• [INFORMATION SHOWN]:
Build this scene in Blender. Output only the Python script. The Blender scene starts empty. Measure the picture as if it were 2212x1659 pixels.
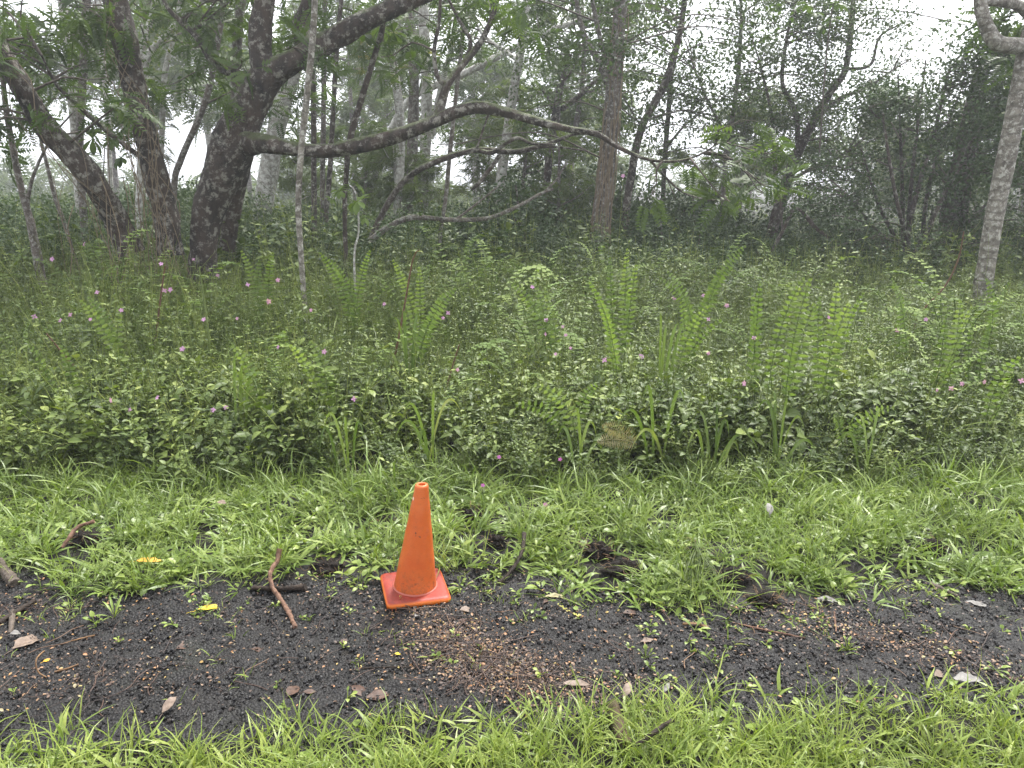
import bpy, math, numpy as np
from mathutils import Vector, Matrix
R = math.radians
SC = bpy.context.scene
COL = SC.collection

# ---------------------------------------------------------------- camera, sky, sun, exposure
CAM_H, PITCH, FOC = 1.5, R(15), 1600.0          # focal length in pixels of a 2212 x 1659 picture
cam = bpy.data.cameras.new('camera')
cam.sensor_width = 36.0; cam.lens = 36.0 * FOC / 2212
cam.clip_start = 0.05; cam.clip_end = 600
co = bpy.data.objects.new('camera', cam); COL.objects.link(co)
co.location = (0, 0, CAM_H); co.rotation_euler = (math.pi / 2 - PITCH, 0, 0)
SC.camera = co

SUN_EL, SUN_AZ = R(58), R(25)                   # sun high, ahead and to the right, behind cloud
wd = bpy.data.worlds.new('World'); SC.world = wd; wd.use_nodes = True
wn, wl = wd.node_tree.nodes, wd.node_tree.links
wn.clear()
sky = wn.new('ShaderNodeTexSky'); sky.sky_type = 'NISHITA'; sky.sun_disc = False
sky.sun_elevation = SUN_EL; sky.sun_rotation = SUN_AZ
sky.air_density = 1.0; sky.dust_density = 6.0; sky.ozone_density = 1.0
hs = wn.new('ShaderNodeHueSaturation'); hs.inputs['Saturation'].default_value = 0.12
mx = wn.new('ShaderNodeMix'); mx.data_type = 'RGBA'
mx.inputs[0].default_value = 0.6; mx.inputs[7].default_value = (8.6, 8.9, 9.5, 1)   # even cloud cover over the sky
bg = wn.new('ShaderNodeBackground'); bg.inputs['Strength'].default_value = 0.062
wo = wn.new('ShaderNodeOutputWorld'); wd.cycles.sampling_method = 'MANUAL'; wd.cycles.sample_map_resolution = 128
wl.new(sky.outputs[0], hs.inputs['Color']); wl.new(hs.outputs[0], mx.inputs[6])
wl.new(mx.outputs[2], bg.inputs['Color']); wl.new(bg.outputs[0], wo.inputs['Surface'])

sl = bpy.data.lights.new('sun', 'SUN'); sl.energy = 1.5; sl.angle = R(10); sl.color = (1, 0.97, 0.92)
so = bpy.data.objects.new('sun', sl); COL.objects.link(so)
sd = Vector((math.sin(SUN_AZ) * math.cos(SUN_EL), math.cos(SUN_AZ) * math.cos(SUN_EL), math.sin(SUN_EL)))
so.rotation_euler = sd.to_track_quat('Z', 'Y').to_euler()
vs = SC.view_settings
vs.view_transform = 'Standard'; vs.look = 'None'; vs.gamma = 1; vs.use_curve_mapping = False
vs.exposure = 2.4
cy = SC.cycles
cy.max_bounces = 4; cy.diffuse_bounces = 2; cy.glossy_bounces = 1; cy.transmission_bounces = 3
cy.transparent_max_bounces = 8; cy.volume_bounces = 0; cy.use_denoising = True
cy.adaptive_threshold = 0.02; cy.caustics_reflective = False; cy.caustics_refractive = False

# ---------------------------------------------------------------- picture <-> world helpers
CP, SP = math.cos(PITCH), math.sin(PITCH)
def ray(x, y):
    u = (x - 1106) / FOC; v = (y - 829.5) / FOC
    return np.array((u, CP - v * SP, -SP - v * CP))
def W(x, y, Y):                                  # point at ground distance Y
    d = ray(x, y); return np.array((0, 0, CAM_H)) + d * (Y / d[1])
def G(x, y, z=0.0):                              # point on the ground
    d = ray(x, y); return np.array((0, 0, CAM_H)) + d * ((z - CAM_H) / d[2])
def depth(x, y, Y): return Y / ray(x, y)[1]
def canopy(x, Y):                                # height of the undergrowth
    a = np.clip((Y - 3.45) / 0.6, 0, 1)
    side = 0.86 - 0.16 * np.clip((x / np.maximum(Y, 1) + 0.35) / 0.7, 0, 1)
    w = 0.05 * np.sin(x * 2.1 + Y * 1.3) + 0.05 * np.sin(x * 0.9 - Y * 1.7 + 1) + 0.03 * np.sin(x * 5.3 + 2)
    return (0.18 + 0.42 * a ** 0.75 + 0.24 * np.clip((Y - 4.0) / 3.2, 0, 1)) * side / 0.80 + w * a
def hit(px, py):                                 # where a pixel meets the undergrowth
    for Y in np.arange(3.4, 9.0, 0.05):
        p = W(px, py, Y)
        if p[2] <= canopy(p[0], Y): return p
    return W(px, py, 8.0)
ORD = ('first second third fourth fifth sixth seventh eighth ninth tenth eleventh twelfth thirteenth fourteenth fifteenth sixteenth '
       'seventeenth eighteenth nineteenth twentieth').split()
def ordinal(n):
    if n <= 20: return ORD[n - 1]
    t, u = divmod(n, 10)
    tens = {2: 'twenty', 3: 'thirty', 4: 'forty', 5: 'fifty', 6: 'sixty', 7: 'seventy', 8: 'eighty'}[t]
    return {2: 'twentieth', 3: 'thirtieth', 4: 'fortieth', 5: 'fiftieth', 6: 'sixtieth', 7: 'seventieth', 8: 'eightieth'}[t] if u == 0 else tens + '-' + ORD[u - 1]

# ---------------------------------------------------------------- mesh helpers
class MB:
    """collects quads and triangles with a random value per piece"""
    def __init__(s): s.v, s.f, s.r, s.n = [], [], [], 0
    def add(s, v, f, r=0.5):
        v = np.asarray(v, np.float32).reshape(-1, 3); f = np.asarray(f, np.int32)
        s.v.append(v); s.f.append(f + s.n)
        s.r.append(np.full(len(v), r, np.float32) if np.isscalar(r) else np.asarray(r, np.float32))
        s.n += len(v)
    def arrays(s):
        return np.concatenate(s.v), s.f, np.concatenate(s.r)
    def mesh(s, name, smooth=True, off=None):
        v = np.concatenate(s.v); r = np.concatenate(s.r)
        if off is not None: v = v - np.asarray(off, np.float32)
        q = [f for f in s.f if f.shape[1] == 4]; t = [f for f in s.f if f.shape[1] == 3]
        q = np.concatenate(q) if q else np.zeros((0, 4), np.int32); t = np.concatenate(t) if t else np.zeros((0, 3), np.int32)
        m = bpy.data.meshes.new(name)
        m.vertices.add(len(v)); m.vertices.foreach_set('co', v.ravel())
        m.loops.add(q.size + t.size); m.loops.foreach_set('vertex_index', np.concatenate((q.ravel(), t.ravel())))
        m.polygons.add(len(q) + len(t))
        st = np.concatenate((np.arange(len(q)) * 4, q.size + np.arange(len(t)) * 3)).astype(np.int32)
        m.polygons.foreach_set('loop_start', st)
        m.polygons.foreach_set('use_smooth', np.full(len(q) + len(t), smooth))
        m.update(calc_edges=True)
        a = m.attributes.new('rnd', 'FLOAT', 'POINT'); a.data.foreach_set('value', r)
        return m
    def tile(s, src, mats, rng):
        """copies of (v, faces, r) by an (N,4,4) array of matrices"""
        v, fs, r = src
        N = len(mats); V = len(v)
        vv = np.einsum('nij,vj->nvi', mats[:, :3, :3], v) + mats[:, None, :3, 3]
        off = (np.arange(N) * V)[:, None, None]
        base = s.n
        s.v.append(vv.reshape(-1, 3).astype(np.float32))
        rr = np.clip((r[None, :] - 0.5) * 0.85 + (rng.random(N)[:, None] - 0.5) * 0.75 + 0.5, 0, 1)
        s.r.append(rr.ravel().astype(np.float32))
        for f in fs: s.f.append((f[None] + off + base).reshape(-1, f.shape[1]).astype(np.int32))
        s.n += N * V

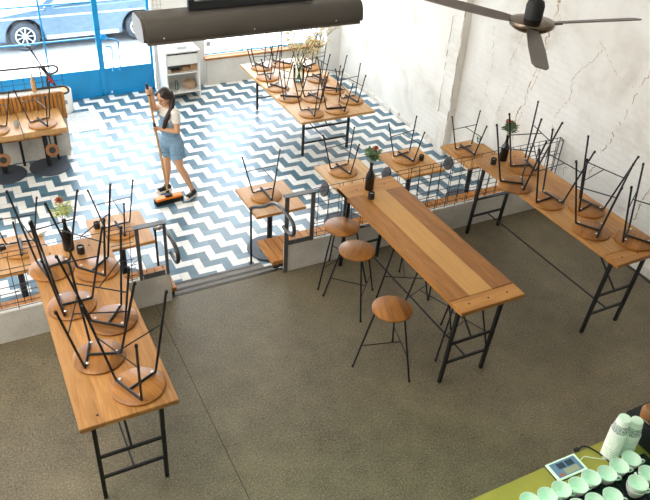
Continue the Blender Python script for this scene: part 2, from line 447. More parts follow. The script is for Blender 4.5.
# glazed street front: fixed light and door
def glazed(name, x0, x1, rails, extra=()):
    f = MB(); t = .022
    for x in (x0, x1): f.box(x - t, x + t, FY + .05, FY + .11, TZ, ft)
    for x in extra: f.box(x - .012, x + .012, FY + .05, FY + .09, TZ, ft)
    for z in rails: f.box(x0, x1, FY + .055, FY + .085, z - .010, z + .010)
    f.box(x0, x1, FY + .05, FY + .11, TZ, TZ + .05); f.box(x0, x1, FY + .05, FY + .11, ft - .05, ft)
    o = struct(f.build(name, 'blue'))
    k = MB().box(x0 + .01, x1 - .01, FY + .07, FY + .09, TZ + .04, .13).build('kick_panel', 'blue', o)
    MB().box(x0 + .01, x1 - .01, FY + .078, FY + .084, .13, ft - .03).build('pane', 'glass', o)
    return o
glazed('window_2', -4.2, -2.36, (.13, .69, 1.29), (-3.3,))
glazed('window_3', -2.32, -.61, (.13, .69, 1.29), (-1.46,))
d1 = glazed('door_1', -.565, .29, (.13,))
h = MB()
h.tube([(-.52, FY + .04, .70), (-.52, FY - .02, .70), (-.36, FY - .06, .68), (-.29, FY - .06, .64), (-.3, FY - .06, .12), (-.3, FY + .04, .11)], .012)
h.tube([(-.5, FY - .03, .56), (-.42, FY - .06, .55), (-.405, FY - .06, .5), (-.425, FY - .06, .12), (-.425, FY + .04, .11)], .012)
h.build('door_handle', 'blue', d1, True)
MB().lathe([(0, 0), (.055, 0), (.06, .02), (.045, .045), (0, .05)], (-.51, FY + .05, .70), 20, (0, -1, 0)).build('door_lock', 'blue', d1, True)
MB().ball((-.47, FY + .04, TZ + .06), .02).build('door_knob', 'screw', d1, True)
# ceiling (keeps the sun off the room); the street
struct(MB().box(-7, WX + .25, -9, FY + .25, 5.6, 5.75).build('ceiling', 'white'))
struct(MB().box(-12, 14, FY + .12, 8.7, -.6, -.37).build('pavement', 'pavement'))
struct(MB().box(-20, 22, 8.7, 30, -.7, -.4).build('street', 'asphalt'))
MB_mat = MB().box(-1.62, -.86, 5.1, 5.85, TZ, TZ + .006).build('door_mat', 'mosaic')
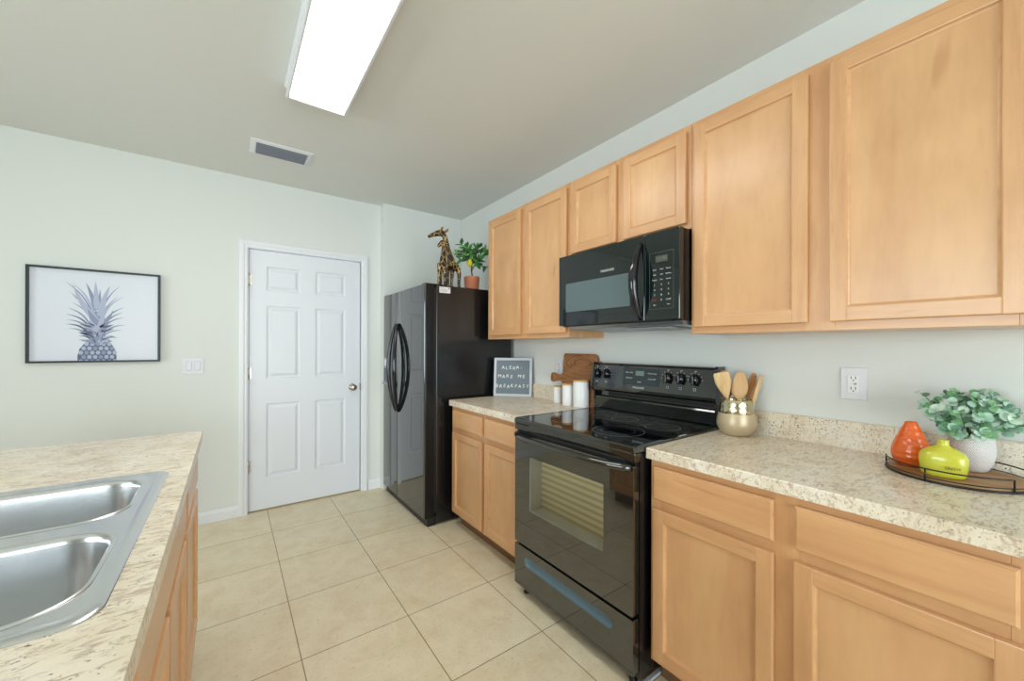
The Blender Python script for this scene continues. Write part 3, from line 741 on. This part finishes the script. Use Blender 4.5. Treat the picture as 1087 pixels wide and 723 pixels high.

• [TASK INSTRUCTIONS]: Give again, word for word, every line from the top of the data above to the line holding "SC.camera = co", inclusive, with the pictures left out.

• [COMPLETED TASK]:
Build this scene in Blender. Output only the Python script. The Blender scene starts empty. Measure the picture as if it were 2212x1659 pixels.
import bpy, math, numpy as np
from mathutils import Vector, Matrix
R = math.radians
SC = bpy.context.scene
COL = SC.collection

# ---------------------------------------------------------------- camera, sky, sun, exposure
CAM_H, PITCH, FOC = 1.5, R(15), 1600.0          # focal length in pixels of a 2212 x 1659 picture
cam = bpy.data.cameras.new('camera')
cam.sensor_width = 36.0; cam.lens = 36.0 * FOC / 2212
cam.clip_start = 0.05; cam.clip_end = 600
co = bpy.data.objects.new('camera', cam); COL.objects.link(co)
co.location = (0, 0, CAM_H); co.rotation_euler = (math.pi / 2 - PITCH, 0, 0)
SC.camera = co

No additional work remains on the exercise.